**Provided data**

╔══

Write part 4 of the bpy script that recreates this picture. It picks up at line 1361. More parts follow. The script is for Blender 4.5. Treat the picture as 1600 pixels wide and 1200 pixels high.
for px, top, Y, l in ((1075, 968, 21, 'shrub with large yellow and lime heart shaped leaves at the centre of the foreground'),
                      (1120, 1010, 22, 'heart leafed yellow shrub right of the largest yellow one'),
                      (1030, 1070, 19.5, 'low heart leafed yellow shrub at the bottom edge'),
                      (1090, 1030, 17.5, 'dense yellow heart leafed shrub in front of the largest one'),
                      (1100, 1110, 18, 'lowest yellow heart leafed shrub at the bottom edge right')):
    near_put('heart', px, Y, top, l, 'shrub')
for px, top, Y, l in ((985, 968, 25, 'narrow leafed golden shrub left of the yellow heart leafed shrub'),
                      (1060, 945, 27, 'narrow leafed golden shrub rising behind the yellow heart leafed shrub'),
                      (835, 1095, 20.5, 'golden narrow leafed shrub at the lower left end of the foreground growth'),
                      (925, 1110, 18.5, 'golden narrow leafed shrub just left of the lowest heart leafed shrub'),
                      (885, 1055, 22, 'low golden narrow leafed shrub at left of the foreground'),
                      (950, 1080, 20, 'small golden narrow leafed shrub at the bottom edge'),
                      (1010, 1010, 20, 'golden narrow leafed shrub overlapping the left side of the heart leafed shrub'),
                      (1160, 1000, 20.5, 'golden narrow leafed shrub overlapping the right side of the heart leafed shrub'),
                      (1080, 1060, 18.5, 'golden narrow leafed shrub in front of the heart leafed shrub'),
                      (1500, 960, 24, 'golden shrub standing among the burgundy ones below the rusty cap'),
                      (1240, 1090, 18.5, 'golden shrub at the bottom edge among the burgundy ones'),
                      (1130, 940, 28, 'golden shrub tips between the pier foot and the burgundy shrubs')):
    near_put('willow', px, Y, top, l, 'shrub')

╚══

**Written request**
Restate the whole of the material exactly.

**Response below**
Write part 4 of the bpy script that recreates this picture. It picks up at line 1361. More parts follow. The script is for Blender 4.5. Treat the picture as 1600 pixels wide and 1200 pixels high.
for px, top, Y, l in ((1075, 968, 21, 'shrub with large yellow and lime heart shaped leaves at the centre of the foreground'),
                      (1120, 1010, 22, 'heart leafed yellow shrub right of the largest yellow one'),
                      (1030, 1070, 19.5, 'low heart leafed yellow shrub at the bottom edge'),
                      (1090, 1030, 17.5, 'dense yellow heart leafed shrub in front of the largest one'),
                      (1100, 1110, 18, 'lowest yellow heart leafed shrub at the bottom edge right')):
    near_put('heart', px, Y, top, l, 'shrub')
for px, top, Y, l in ((985, 968, 25, 'narrow leafed golden shrub left of the yellow heart leafed shrub'),
                      (1060, 945, 27, 'narrow leafed golden shrub rising behind the yellow heart leafed shrub'),
                      (835, 1095, 20.5, 'golden narrow leafed shrub at the lower left end of the foreground growth'),
                      (925, 1110, 18.5, 'golden narrow leafed shrub just left of the lowest heart leafed shrub'),
                      (885, 1055, 22, 'low golden narrow leafed shrub at left of the foreground'),
                      (950, 1080, 20, 'small golden narrow leafed shrub at the bottom edge'),
                      (1010, 1010, 20, 'golden narrow leafed shrub overlapping the left side of the heart leafed shrub'),
                      (1160, 1000, 20.5, 'golden narrow leafed shrub overlapping the right side of the heart leafed shrub'),
                      (1080, 1060, 18.5, 'golden narrow leafed shrub in front of the heart leafed shrub'),
                      (1500, 960, 24, 'golden shrub standing among the burgundy ones below the rusty cap'),
                      (1240, 1090, 18.5, 'golden shrub at the bottom edge among the burgundy ones'),
                      (1130, 940, 28, 'golden shrub tips between the pier foot and the burgundy shrubs')):
    near_put('willow', px, Y, top, l, 'shrub')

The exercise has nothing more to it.